Economia

Ubi balla da sola e lancia il «bancone»

Le banche reti fuse nella capogruppo. Obiettivo 870 milioni di profitti nel 2020

Massimo Restelli

Accantonata, per il momento, l'idea di sposarsi, Ubi Banca cancella il modello federale in favore del «Bancone» e punta a raggiungere un utile netto superiore a 870 milioni nel 2020, contro i 117 milioni del dicembre scorso. Il nuovo piano industriale, che rappresenta appunto la risposta dell'istituto alle nozze tra Banco Popolare e Bipiemme da cui nascerà entro dicembre il terzo polo del credito nazionale, è stato presentato ieri dall'ad Victor Massiah mentre Piazza Affari colpiva ancora il titolo (-6,35%) con la scure della Brexit (-20% lo score di venerdì). «Penso sia una dimostrazione di forza» presentare il piano dopo l'addio all'Europa uscito dalle urne del Regno Unito, ha detto Massiah. La stessa Ubi si ripromette però di dimezzare il peso di Bot e Btp in portafoglio, riducendone di 11 miliardi lo stock entro quattro anni. La spending review del piano, che include il salto al Bancone, vale invece 400 milioni così da ridurre i costi operativi da 2,3 a 1,9 miliardi: l'utile netto del 2019 dovrebbe così essere 730 milioni con un Rote (il ritorno sul capitale tangibile) del 9,4 per cento. In parallelo saranno chiuse 280 filiali (di cui 130 per la fine delle sette banche reti), mentre 4 sportelli su dieci saranno rinnovati (350 cashless) liberando addetti per la vendita. Dal punto di vista del personale sono previsti 2.750 esuberi volontari e, come pegno in cambio dell'ok dei sindacati alle uscite, 1.100 assunzioni tra i giovani. A fare a contraltare a 540 milioni di investimenti, ci sono poi rettifiche sui crediti per 900 milioni.
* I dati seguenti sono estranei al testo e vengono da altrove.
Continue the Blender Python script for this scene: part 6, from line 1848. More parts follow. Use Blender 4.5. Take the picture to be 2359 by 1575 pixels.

Il riassetto, che comunque preserva tutte le insegne delle banche reti, prevede poi il riacquisto delle partecipazioni di minoranza, con l'effetto di proiettare sia la Fondazione di Cuneo (oggi azionista al 24,9% di Banca regionale europea) sia quella della Fondazione Banca del Monte di Lombardia (16,2% di Comindustria) rispettivamente al 5,9% e al 5,2% del capitale di Ubi. Un piccolo argine al peso dei fondi per la prima popolare italiana che ha applicato la riforma Renzi, diventando «spa». La diluizione per gli altri azionisti di Ubi è pari al 7,8% (75,8 milioni le azioni che saranno emesse).

Complice i costi del piano, il semestre sarà però in rosso. Quanto ai dividendi, Massiah prospetta però una cedola «almeno in linea» con quella del 2015 dato che il patrimonio rimarrà ampiamente superiore al requisito posto dalla Bce con gli esami Srep: il Cet 1 «fully loaded» dovrebbe passare dall'11,6% del 2015 a oltre il 12% nel 2019 e al 12,8% a fine 2020. Il nuovo piano poggia quindi sulla distribuzione di dividendi, con un pay-out superiore al 40% sull'utile. Il nome di Massiah è stato inserito dai cacciatori di teste tra i potenziali papabili a subentrare a Federico Ghizzoni al vertice di Unicredit.

«Non ho ricevuto nessuna offerta dal cda di Unicredit», ha detto il banchiere.